Clearly the only common prime factors amongst 10 consecutive positive integers will be 2,3,5,7. 5 of them will be divisible by 2, at least one of which must also be divisible by 3 and at least one of which must also be divisible by 5, and, if two of the numbers are divisible by 7, one of them will be even. This leaves two multiples of 3, one multiple of 5, and one multiple of 7 unaccounted for, enough factors to dish out to 4 more of our integers. But this still leaves one integer not divisible by 2,3,5,7, and therefore co-prime with all other integers of the set, and so coprime with their product.

Can we replace $ 10$ by $ n$? I have found that this fails for $ 25$, although I am not sure of the other values. Can anyone give anything?

Can you post your example for 25? Maybe that gives us a clue.

I have read some where that this result is true for n up to 16 consecutive integers. I'll look up the source and post soon.

peter wrote: Can you post your example for 25? Maybe that gives us a clue. Well my example is the natural numbers from $ 1$ to $ 25$. MayankM wrote: I have read some where that this result is true for n up to 16 consecutive integers. I'll look up the source and post soon. The source of the problem said IHH pp.211 and so I took that out and I found what MayankM had siad to be true.

manjil wrote: peter wrote: Can you post your example for 25? Maybe that gives us a clue. Well my example is the natural numbers from $ 1$ to $ 25$. Really? I think $ 23$ is relatively prime to the product of the others though...

MayankM wrote: I have read some where that this result is true for n up to 16 consecutive integers. I'll look up the source and post soon. it's true. 16 can be done and 17 can't. the counterexample for $ n=17$ are consecutive numbers of which the first equals $ 27830$. (in fact the first can be $ 27830+30030k$ for a natural $ k$, mybe there exists a smaller example that i missed but the point is that there are infinitely many) u can proove it for $ n=16$ basicaly same as ilthigore has done for $ n=10$ above only a bit more complicated. $ n=17$ let $ a_1,...a_{17}$ be these consecutive numbers. if we set $ a_1$ to be devisable by $ 2,5,11$, $ a_2$ devisable by $ 3$, $ a_3$ by $ 7$ and $ a_4$ by $ 13$. it's easy to check thet none of them is than relatively prime to all others. we can calculate $ 27830$ with china reminder theorem now. what is left to do is to show that if there is a counter wxample for $ n$ than we can also find a counter example for $ n+1$. im working on this now.

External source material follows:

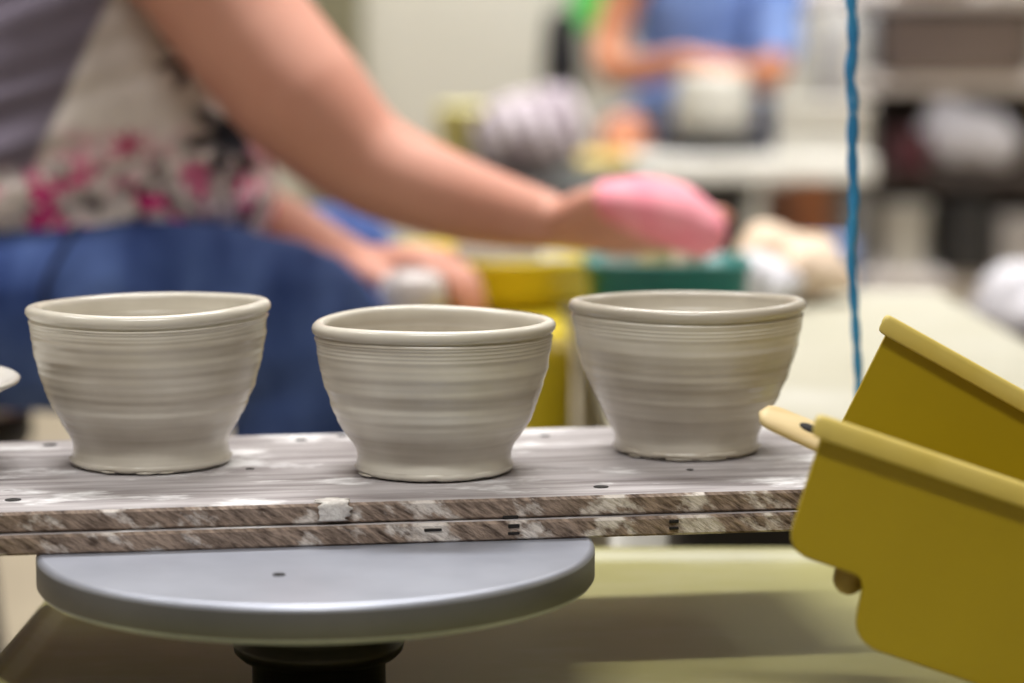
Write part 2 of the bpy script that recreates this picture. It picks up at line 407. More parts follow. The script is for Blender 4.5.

As mentioned above, the statement is true when 'ten' is replaced by any positive integer $m \le 16$. It is false, however, if one replaces 'ten' by any integer $m > 16$. References for this fact: In a paper that you can find here: https://www.ias.ac.in/article/fulltext/seca/011/01/0006-0012, Pillai proved that it is true for $m \le 16$ and it is false for all $m$ with $17 \le m \le 430$. In a paper that you can find here: https://www.ams.org/journals/bull/1941-47-04/S0002-9904-1941-07455-0/S0002-9904-1941-07455-0.pdf, Brauer proves that it is false for all $m \ge 300$, thereby finishing the problem.

Note that if $p>10$ is a prime then it can divide at most $1$ number among these $10$ consecutive numbers. The rest is just casework considering the divisors $2,3,5,7$.